*Written request*
In the entries below, the lines from the one with "Write part 3" through the one with "ro = part(finish(bm, 'grip_ribs', M['plastic'], tv, 50));" are to be copied exactly; both ends count.
┄┄┄┄┄┄┄┄┄┄┄┄┄┄┄┄┄┄┄┄
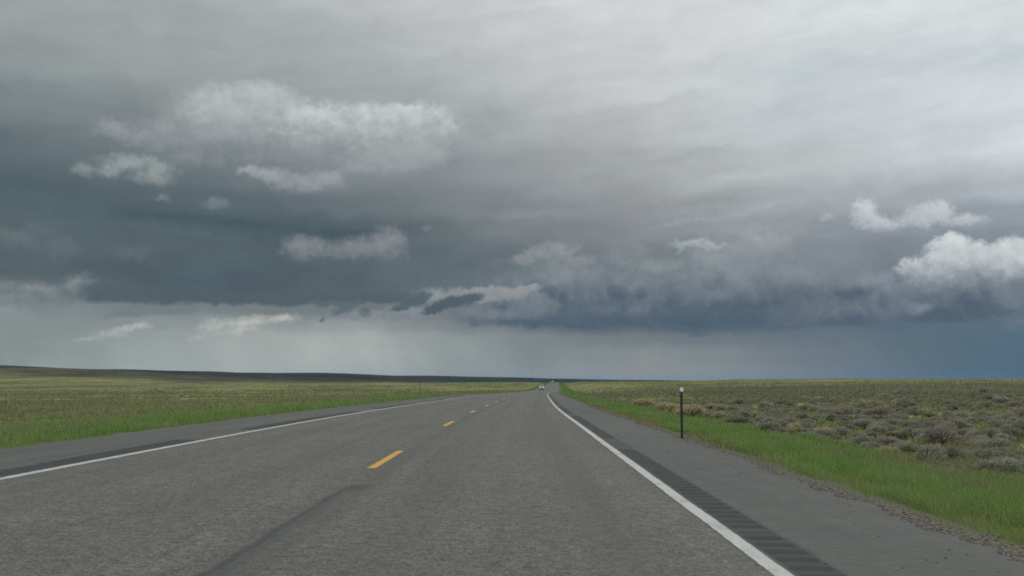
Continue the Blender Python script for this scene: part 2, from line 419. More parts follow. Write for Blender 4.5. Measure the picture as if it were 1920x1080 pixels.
    col = cloud(col, [(1290,460,44,12,6),(1330,462,35,9)], (180,190,198), (160,170,178), 448, 474, 1.0, .9, .65)
    col = cloud(col, [(260,556,130,15),(420,560,110,14),(560,560,110,15),(680,555,90,16),(200,545,60,18)], (84,98,106), (80,95,103), 535, 575, .8, .9, .9, Pd, .5, lo=-.25)
    col = cloud(col, [(330,580,90,10,4),(450,577,70,8),(545,580,80,9,6),(240,588,60,9,8)], (120,129,133), (110,120,126), 568, 596, .9, 1.15, .75, Pd, .6)
    # dark shelf base over the rain
    col = cloud(col, [(1110,598,200,18),(1300,596,190,17),(1000,605,100,12)], (95,108,121), (72,91,108), 560, 616, .9, .7, .8, Pd, .3, lo=-.2)
    # bright slot under the deck and its dark scud
    col = cloud(col, [(905,552,105,16),(830,556,50,18),(980,545,45,10,18),(770,583,75,14),(690,592,65,13)], (152,156,159), (124,131,138), 535, 602, .55, .7, .85, Pd, .6, lo=-.1)
    col = cloud(col, [(848,566,44,15,14),(818,577,32,11,12),(888,556,24,8,10)], (82,97,107), (76,91,102), 548, 584, .65, 1.1, .95, Pd)
    col = cloud(col, [(785,562,28,13,25),(752,574,32,9,28),(730,560,40,9,10)], (86,100,110), (80,95,105), 548, 590, .65, 1.1, .9, Pd)
    col = cloud(col, [(686,588,15,14,20),(650,576,30,10,25),(604,600,10,5,30),(620,566,40,8)], (96,108,116), (88,101,110), 562, 606, .75, 1.1, .85, Pd)
    col = cloud(col, [(930,588,100,14),(1000,572,60,22)], (126,135,142), (112,122,131), 556, 606, 1.0, .8, .75, Pd)
    col = cloud(col, [(1000,665,60,60,-18)], (118,129,134), (120,131,136), 610, 712, 1.4, .35, .7, lo=-.1)
    col = cloud(col, [(690,650,70,60,-20),(590,660,60,60,-20)], (174,181,179), (168,176,174), 596, 712, 1.4, .35, .9, lo=-.1)
    col = cloud(col, [(1220,680,60,40,-20)], (143,148,149), (140,146,148), 640, 712, 1.4, .35, .7, lo=-.1)
    col = cloud(col, [(60,650,70,60,-18)], (126,137,138), (128,139,140), 600, 700, 1.4, .35, .6, lo=-.1)
    # cream clouds near the left horizon
    col = cloud(col, [(405,612,42,15,10),(470,603,65,13,8),(525,596,42,10,8),(372,635,34,7,15),(450,620,50,10,10)], (194,196,189), (160,166,165), 586, 650, 1.15, 1.2, .85, Pd, .7, fade=.4)
    col = cloud(col, [(205,626,48,12,10),(168,636,30,7,10),(255,614,34,8,12)], (188,191,184), (154,161,162), 606, 650, 1.15, 1.2, .8, Pd, .6, fade=.4)
    # white cumulus at right
    col = cloud(col, [(1622,398,30,32),(1650,420,46,18),(1725,410,52,26),(1800,418,55,15),(1765,394,26,18)], (206,212,215), (166,174,181), 360, 446, .85, 1.2, .95, Pd, .45, lo=-.25, fade=.3)
    col = cloud(col, [(1550,405,16,10)], (182,189,194), (170,178,184), 392, 418, 1.0, 1.1, .6, Pd)
    col = cloud(col, [(1905,478,62,34),(1915,500,50,30)], (200,208,212), (150,159,168), 440, 548, .65, .85, .95, Pd, .45, lo=-.25, fade=.6)
    col = cloud(col, [(1785,478,50,36),(1842,503,78,40),(1735,503,52,26),(1700,505,28,9),(1770,522,85,24),(1778,462,34,22),(1830,475,40,20)], (208,215,218), (142,151,160), 440, 548, .55, .85, 1.0, Pd, .50, lo=-.25, fade=.6)
    col = cloud(col, [(1722,578,28,13)], (138,148,160), (118,129,142), 562, 592, 1.0, 1.0, .75, Pd)
    col = cloud(col, [(1890,562,55,24),(1905,600,45,22)], (132,142,152), (108,122,136), 535, 625, 1.2, 1.0, .5, Pd)
    # --- physical sky above and behind, seen only through thin places of the deck
    sky = t.nodes.new('ShaderNodeTexSky'); sky.sky_type = 'NISHITA'; sky.sun_disc = False
    sky.sun_elevation = R(SUN_EL); sky.sun_rotation = R(SUN_AZ); sky.altitude = 2000; sky.air_density = 1.0; sky.dust_density = 1.5
    t.links.new(D, sky.inputs[0])
    nish = nt.v('MULTIPLY', sky.outputs[0], (.10, .10, .10))
    o1, _ = nt.noise(nt.v('MULTIPLY', D, (1.0, 1.0, 2.2)), 2.2, 6, .58)
    deck = nt.mix(nt.ss(o1, .3, .7), (.50, .54, .57, 1), (.94, .96, .97, 1))
    deck = nt.mix(nt.ss(o1, .55, .85, 0, .25), deck, nish)
    col = nt.v('MULTIPLY', col, (1.0, 1.006, .985))
    over = nt.m('MAXIMUM', nt.ss(el, 21.0, 36.0), nt.ss(nt.m('ABSOLUTE', az), 32.0, 60.0))
    col = nt.mix(over, col, deck)
    t.links.new(col, bg.inputs[0]); bg.inputs[1].default_value = 1.0
    w.cycles.sampling_method = 'MANUAL'; w.cycles.sample_map_resolution = 512

SUN_EL, SUN_AZ = 52.0, 55.0
build_world()
sd = bpy.data.lights.new('sun', 'SUN'); sd.energy = .9; sd.angle = R(14); sd.color = (1.0, .96, .90)
so = bpy.data.objects.new('sun', sd); COL.objects.link(so)
sv = Vector((math.sin(R(SUN_AZ)) * math.cos(R(SUN_EL)), math.cos(R(SUN_AZ)) * math.cos(R(SUN_EL)), math.sin(R(SUN_EL))))
so.rotation_euler = sv.to_track_quat('Z', 'Y').to_euler(); so.location = (20, -20, 40)

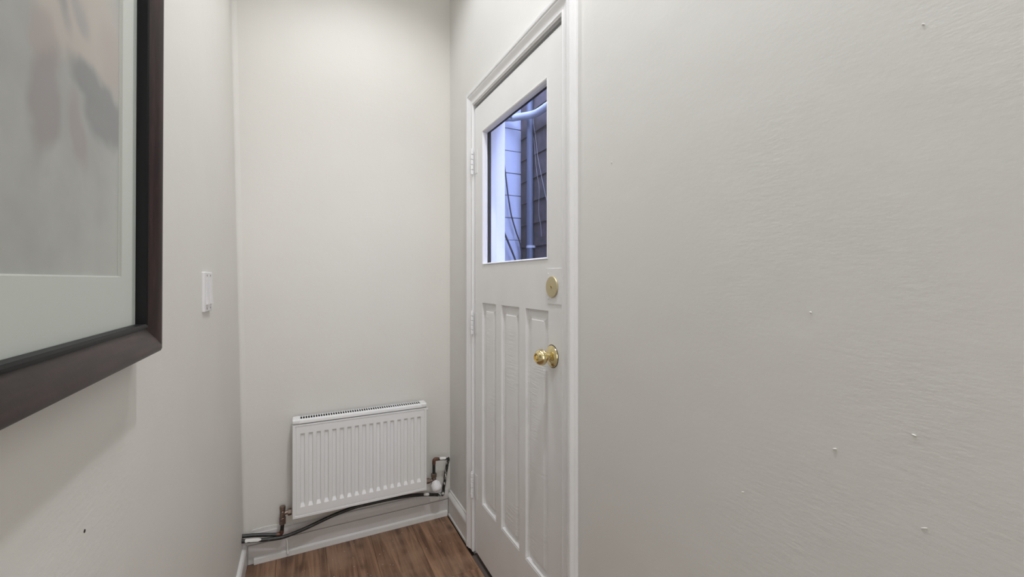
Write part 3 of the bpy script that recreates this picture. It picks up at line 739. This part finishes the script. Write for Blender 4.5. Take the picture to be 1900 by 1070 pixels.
tv = empty('thermostatic_valve', (0.605, 2.12, 0.21))
tag(tv, 'white thermostatic valve head at the lower right end of the radiator', 'valve')
part(lathe_obj('compression_nut', (0.605, 2.120, 0.236), (0, 0, 1), hexprof(0, 0.020, 0.0145), M['nickel'], tv, 6, 20))
part(lathe_obj('valve_body', (0.605, 2.120, 0.205), (0, 0, 1), [(0, 0), (0, 0.010), (0.004, 0.0115), (0.026, 0.0115), (0.031, 0.010), (0.033, 0)], M['nickel'], tv, 24))
part(lathe_obj('union_nut', (0.5605, 2.122, 0.222), (1, 0, 0), hexprof(0, 0.024, 0.0135), M['nickel'], tv, 6, 20))
part(lathe_obj('branch', (0.580, 2.121, 0.221), (1, 0, 0), [(0, 0), (0, 0.009), (0.024, 0.009), (0.024, 0)], M['nickel'], tv, 20))
ax = Vector((0.18, -0.55, -0.62)).normalized(); oh = Vector((0.605, 2.118, 0.219))
part(lathe_obj('thermostat_head', oh, ax, [(0.004, 0), (0.004, 0.0150), (0.008, 0.0170), (0.010, 0.0170), (0.011, 0.0200), (0.016, 0.0222), (0.030, 0.0228), (0.043, 0.0218), (0.050, 0.0190), (0.054, 0.0140), (0.0555, 0.008), (0.056, 0)], M['plastic'], tv, 36, 40))
bm = bmesh.new(); xa_, ya_, za_ = frame_for(ax)
for k in range(18):
    a = 2*PI*k/18; c_ = oh + (xa_*math.cos(a)+ya_*math.sin(a))*0.0226; tube(bm, [c_+ax*0.015, c_+ax*0.043], 0.0011, 6)
ro = part(finish(bm, 'grip_ribs', M['plastic'], tv, 50)); ro['kind'] = 'stuff'

# ------------------------------------------------------------ light switch
SX = left_x(1.42, 1.2)
sw = empty('light_switch', (SX, 1.42, 1.207))
tag(sw, 'white double rocker light switch on the wall beyond the picture', 'light switch')
bm = bmesh.new(); box(bm, (SX-0.002, 1.365, 1.1545), (SX+0.0068, 1.474, 1.2615), 0.0025, 3); part(finish(bm, 'cover_plate', M['plastic'], sw, 60))
for yc in (1.396, 1.443):
    rk = empty('rocker'); rk.parent = sw
    bm = bmesh.new(); box(bm, (SX+0.005, yc-0.0175, 1.172), (SX+0.0078, yc+0.0175, 1.2435), 0.0008, 1); part(finish(bm, 'rocker_frame', M['plastic'], rk, 60))
    bm = bmesh.new()
    pr_ = [(0.0070, 1.1745), (0.0115, 1.1745), (0.0088, 1.2075), (0.0076, 1.241), (0.0070, 1.241)]
    prism(bm, pr_, lambda x, z: (SX+x, yc-0.0155, z), lambda x, z: (SX+x, yc+0.0155, z)); part(finish(bm, 'paddle', M['plastic'], rk))
    for z in (1.163, 1.2525):
        part(lathe_obj('screw', (SX+0.0066, yc, z), (1, 0, 0), [(0, 0), (0, 0.003), (0.0008, 0.0026), (0.0010, 0)], M['nickel'], sw, 14))

# ------------------------------------------------------------ framed picture
PXC = -0.195                      # outer front edge of the moulding
FY0, FY1, FZ0, FZ1 = 0.095, 0.8214, 1.1314, 2.02
W = 0.0461
pf = empty('framed_picture', (-0.224, 0.46, FZ0))
tag(pf, 'large framed abstract print with a pale mat in a dark mahogany frame', 'picture')
FP = [(0, -0.2205), (0, -0.1990), (0.003, -0.1975), (0.0055, -0.1980), (0.0065, -0.2015), (0.0080, -0.2015), (0.0135, -0.1985), (0.024, -0.1930), (0.034, -0.1895), (0.040, -0.1898), (0.0445, -0.1925), (W, -0.1955), (W, -0.2205)]
LIP = [p for p in FP[:6]] + [(0.0080, -0.2205)]
MLD = [(0.0080, -0.2205)] + FP[5:]
iy0, iy1, iz0, iz1 = FY0+W, FY1-W, FZ0+W, FZ1-W
def rail(name, prof, side, material, parent):
    bm = bmesh.new()
    if side == 'bottom': prism(bm, prof, lambda u, x: (x, iy0-u, iz0-u), lambda u, x: (x, iy1+u, iz0-u))
    if side == 'top': prism(bm, prof, lambda u, x: (x, iy0-u, iz1+u), lambda u, x: (x, iy1+u, iz1+u))
    if side == 'far': prism(bm, prof, lambda u, x: (x, iy1+u, iz0-u), lambda u, x: (x, iy1+u, iz1+u))
    if side == 'near': prism(bm, prof, lambda u, x: (x, iy0-u, iz0-u), lambda u, x: (x, iy0-u, iz1+u))
    return part(finish(bm, name, material, parent, 32))
for s in ('bottom', 'top', 'far', 'near'):
    r_ = rail('frame_rail', MLD, s, M['frame'], pf)
    q = rail('inner_lip', LIP, s, M['lip'], pf)
bm = bmesh.new()      # mat board with a bevelled window
oy0, oy1, oz0, oz1 = 0.165, 0.724, 1.2436, 1.92
rings = []
for x, L in ((-0.2145, (iy0-0.006, iy1+0.006, iz0-0.006, iz1+0.006)), (-0.2110, (iy0-0.006, iy1+0.006, iz0-0.006, iz1+0.006)), (-0.2110, (oy0, oy1, oz0, oz1)), (-0.2130, (oy0+0.0015, oy1-0.0015, oz0+0.0015, oz1-0.0015)), (-0.2145, (oy0+0.0015, oy1-0.0015, oz0+0.0015, oz1-0.0015))):
    rings.append([bm.verts.new((x, y, z)) for y, z in ((L[0], L[2]), (L[1], L[2]), (L[1], L[3]), (L[0], L[3]))])
for i, (a, b) in enumerate(zip(rings, rings[1:])):
    for k in range(4):
        f = bm.faces.new((a[k], a[(k+1) % 4], b[(k+1) % 4], b[k])); f.material_index = 1 if i == 2 else 0
part(finish(bm, 'mat_board', [M['mat_board'], M['mat_core']], pf))
bm = bmesh.new(); box(bm, (-0.2165, oy0-0.02, oz0-0.02), (-0.2146, oy1+0.02, oz1+0.02)); prt = part(finish(bm, 'print', M['print'], pf))
bm = bmesh.new(); box(bm, (-0.2205, iy0-0.008, iz0-0.008), (-0.2168, iy1+0.008, iz1+0.008)); part(finish(bm, 'backing_board', M['dark_gap'], pf))
bm = bmesh.new(); box(bm, (-0.2085, iy0-0.006, iz0-0.006), (-0.2065, iy1+0.006, iz1+0.006)); part(finish(bm, 'picture_glass', M['picture_glass'], pf))
pf.rotation_euler = (0, math.radians(0.25), 0)    # hangs forward very slightly
# soft abstract blotches on the print (object coordinates: y from the picture's middle, z from its foot)
c = ABSTRACT
def at(y, z): return y-0.46, z-FZ0
for y, z, ry, rz, ang, col, soft, op in (
    (0.655, 1.535, 0.085, 0.075, 15, (0.56, 0.495, 0.45), 0.6, 0.9),
    (0.585, 1.495, 0.060, 0.034, -8, (0.54, 0.475, 0.43), 0.5, 0.85),
    (0.700, 1.515, 0.040, 0.036, 0, (0.50, 0.43, 0.40), 0.6, 0.8),
    (0.660, 1.462, 0.074, 0.026, 6, (0.245, 0.25, 0.255), 0.40, 0.92),
    (0.675, 1.430, 0.048, 0.030, 12, (0.26, 0.262, 0.265), 0.40, 0.92),
    (0.722, 1.440, 0.030, 0.034, -20, (0.27, 0.265, 0.27), 0.4, 0.85),
    (0.545, 1.462, 0.028, 0.030, -18, (0.42, 0.355, 0.335), 0.45, 0.85),
    (0.548, 1.405, 0.026, 0.058, 10, (0.33, 0.295, 0.29), 0.40, 0.85),
    (0.612, 1.402, 0.022, 0.046, -12, (0.37, 0.315, 0.305), 0.45, 0.75),
    (0.560, 1.545, 0.018, 0.060, -35, (0.30, 0.285, 0.29), 0.5, 0.85),
    (0.618, 1.528, 0.026, 0.014, 20, (0.36, 0.335, 0.34), 0.7, 0.75)):
    c = stroke(c, *at(y, z), ry, rz, ang, col, soft, op)
STROKES_AT.color(c)

# ------------------------------------------------------------ alley outside the glazed door
gd = box_obj('ground', (0.84, -2.6, -0.25), (2.1, 3.8, -0.12), M['ground'])
tag(gd, 'grey concrete ground of the narrow alley outside', 'ground', 'structure')
er = empty('trim_3', (0.80, 1.43, 0))
tag(er, 'white boards lining the outside of the door opening', 'door reveal', 'structure')
bm = bmesh.new(); box(bm, (0.80, 1.790, -0.02), (0.850, 1.8145, 2.02), 0.002, 2); part(finish(bm, 'reveal_board', M['reveal'], er, 50))
bm = bmesh.new(); box(bm, (0.746, 1.776, -0.02), (0.800, 1.8025, 2.0), 0.002, 2); part(finish(bm, 'reveal_board', M['reveal'], er, 50))
bm = bmesh.new(); box(bm, (0.801, 1.056, -0.02), (0.850, 1.078, 2.02), 0.002, 2); part(finish(bm, 'reveal_board', M['reveal'], er, 50))
bm = bmesh.new(); box(bm, (0.801, 1.056, 2.004), (0.850, 1.8145, 2.034), 0.002, 2); part(finish(bm, 'reveal_head', M['reveal'], er, 50))
# block wall across the end of the alley
bw = box_obj('block_wall', (0.845, 3.436, -0.2), (2.1, 3.66, 3.5), M['mortar'])
tag(bw, 'whitewashed concrete block wall across the end of the alley', 'wall', 'structure')
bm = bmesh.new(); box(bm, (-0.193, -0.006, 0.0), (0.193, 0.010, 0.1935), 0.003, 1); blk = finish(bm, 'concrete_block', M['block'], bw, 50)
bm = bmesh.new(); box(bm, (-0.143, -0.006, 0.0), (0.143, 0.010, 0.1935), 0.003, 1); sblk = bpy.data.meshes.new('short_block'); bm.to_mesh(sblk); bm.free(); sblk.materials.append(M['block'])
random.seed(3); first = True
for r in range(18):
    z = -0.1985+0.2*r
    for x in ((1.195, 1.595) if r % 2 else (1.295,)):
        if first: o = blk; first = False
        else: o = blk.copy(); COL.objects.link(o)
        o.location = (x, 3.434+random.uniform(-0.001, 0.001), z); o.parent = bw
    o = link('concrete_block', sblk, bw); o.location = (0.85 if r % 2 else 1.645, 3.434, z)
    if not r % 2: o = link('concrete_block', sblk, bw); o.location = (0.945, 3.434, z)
# dark shingled wall of the house next door
sw_ = box_obj('shingle_wall', (1.80, -2.6, -0.2), (2.1, 3.432, 4.2), M['mortar'])
tag(sw_, 'dark shingled side wall of the house next door', 'wall', 'structure')
bm = bmesh.new()
prism(bm, [(0.012, 0.0), (-0.004, 0.0), (-0.002, 0.0), (0.006, 0.215), (0.012, 0.215)], lambda w, z: (w, -0.228, z), lambda w, z: (w, 0.228, z))
shg = finish(bm, 'shingle', M['shingle'], sw_)
first = True
for r in range(21):
    z = 0.165+0.195*r
    for k in range(6):
        y = 3.20-0.46*k+(0.12 if r % 2 else 0)
        if y+0.228 > 3.43: y = 3.202
        if first: o = shg; first = False
        else: o = shg.copy(); COL.objects.link(o)
        o.location = (1.788, y, z); o.rotation_euler = (random.uniform(-0.006, 0.006), 0, 0); o.parent = sw_
# pipes and cables in the alley
dp_ = empty('downpipe', (1.725, 3.18, -0.12))
tag(dp_, 'grey vertical downpipe in the alley corner outside', 'pipe')
part(tube_obj('pipe_run', [(1.762, 3.21, -0.12), (1.762, 3.21, 3.4)], 0.028, M['downpipe'], dp_, 20))
bm = bmesh.new(); lathe(bm, (1.762, 3.21, 1.515), (0, 0, 1), [(0, 0), (0, 0.032), (0.022, 0.032), (0.022, 0)], 20); box(bm, (1.762, 3.17, 1.517), (1.80, 3.25, 1.535)); part(finish(bm, 'pipe_bracket', M['conduit'], dp_, 40))
cd = empty('conduit', (1.65, 3.3, 2.68))
tag(cd, 'pale curved conduit crossing the top of the alley corner', 'conduit')
part(tube_obj('conduit_run', smooth_path([(0.95, 3.36, 2.62), (1.30, 3.36, 2.65), (1.62, 3.352, 2.66), (1.672, 3.30, 2.655), (1.692, 3.18, 2.628), (1.70, 3.02, 2.592), (1.71, 2.86, 2.59), (1.72, 2.6, 2.61), (1.72, 1.9, 2.66)]), 0.030, M['conduit'], cd, 18))
for t in ((1.60, 3.355, 2.659), (1.655, 3.328, 2.659)):
    part(lathe_obj('coupling', t, (1, -0.15 if t[0] < 1.65 else -0.8, 0.02), [(0, 0), (0, 0.0335), (0.016, 0.0335), (0.016, 0)], M['conduit'], cd, 18))
part(lathe_obj('clamp_bolt', (1.628, 3.33, 2.66), (0, -1, 0), [(0, 0), (0, 0.012), (0.02, 0.012), (0.02, 0)], M['downpipe'], cd, 12))
c1 = tube_obj('cable', smooth_path([(1.50, 3.42, 2.75), (1.555, 3.38, 2.45), (1.584, 3.36, 2.272), (1.616, 3.36, 2.04), (1.652, 3.36, 1.83), (1.70, 3.36, 1.676), (1.754, 3.36, 1.515), (1.77, 3.36, 1.2), (1.77, 3.36, -0.12)]), 0.0065, M['cable'], None, 8)
tag(c1, 'long black cable slanting down the white block wall outside', 'cable')
c2 = tube_obj('cable', smooth_path([(1.48, 3.40, 2.0), (1.54, 3.34, 1.75), (1.575, 3.33, 1.648), (1.617, 3.33, 1.556), (1.68, 3.33, 1.417), (1.76, 3.33, 1.2), (1.76, 3.33, -0.12)]), 0.0085, M['cable'], None, 8)
tag(c2, 'thicker black cable low on the block wall outside, near the white reveal board', 'cable')
w1 = tube_obj('wire', smooth_path([(1.772, 3.165, 2.63), (1.772, 3.165, 2.572), (1.772, 3.125, 2.418), (1.772, 3.095, 2.277), (1.772, 3.027, 2.079), (1.772, 2.941, 1.866), (1.772, 2.80, 1.6), (1.772, 2.6, 1.3)]), 0.0020, M['wire'], None, 6)
tag(w1, 'thin pale wire hooked at its top and hanging across the dark shingles', 'wire')
w2 = tube_obj('wire', smooth_path([(1.772, 3.165, 2.45), (1.772, 3.15, 2.366), (1.772, 3.116, 2.166), (1.772, 3.071, 1.999), (1.772, 3.080, 1.821), (1.772, 3.044, 1.682), (1.772, 3.03, 1.60)]), 0.0017, M['wire'], None, 6)
tag(w2, 'short wavy pale wire beside the downpipe on the dark shingles', 'wire')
┄┄┄┄┄┄┄┄┄┄┄┄┄┄┄┄┄┄┄┄
*Task output*
Write part 3 of the bpy script that recreates this picture. It picks up at line 739. This part finishes the script. Write for Blender 4.5. Take the picture to be 1900 by 1070 pixels.
tv = empty('thermostatic_valve', (0.605, 2.12, 0.21))
tag(tv, 'white thermostatic valve head at the lower right end of the radiator', 'valve')
part(lathe_obj('compression_nut', (0.605, 2.120, 0.236), (0, 0, 1), hexprof(0, 0.020, 0.0145), M['nickel'], tv, 6, 20))
part(lathe_obj('valve_body', (0.605, 2.120, 0.205), (0, 0, 1), [(0, 0), (0, 0.010), (0.004, 0.0115), (0.026, 0.0115), (0.031, 0.010), (0.033, 0)], M['nickel'], tv, 24))
part(lathe_obj('union_nut', (0.5605, 2.122, 0.222), (1, 0, 0), hexprof(0, 0.024, 0.0135), M['nickel'], tv, 6, 20))
part(lathe_obj('branch', (0.580, 2.121, 0.221), (1, 0, 0), [(0, 0), (0, 0.009), (0.024, 0.009), (0.024, 0)], M['nickel'], tv, 20))
ax = Vector((0.18, -0.55, -0.62)).normalized(); oh = Vector((0.605, 2.118, 0.219))
part(lathe_obj('thermostat_head', oh, ax, [(0.004, 0), (0.004, 0.0150), (0.008, 0.0170), (0.010, 0.0170), (0.011, 0.0200), (0.016, 0.0222), (0.030, 0.0228), (0.043, 0.0218), (0.050, 0.0190), (0.054, 0.0140), (0.0555, 0.008), (0.056, 0)], M['plastic'], tv, 36, 40))
bm = bmesh.new(); xa_, ya_, za_ = frame_for(ax)
for k in range(18):
    a = 2*PI*k/18; c_ = oh + (xa_*math.cos(a)+ya_*math.sin(a))*0.0226; tube(bm, [c_+ax*0.015, c_+ax*0.043], 0.0011, 6)
ro = part(finish(bm, 'grip_ribs', M['plastic'], tv, 50)); ro['kind'] = 'stuff'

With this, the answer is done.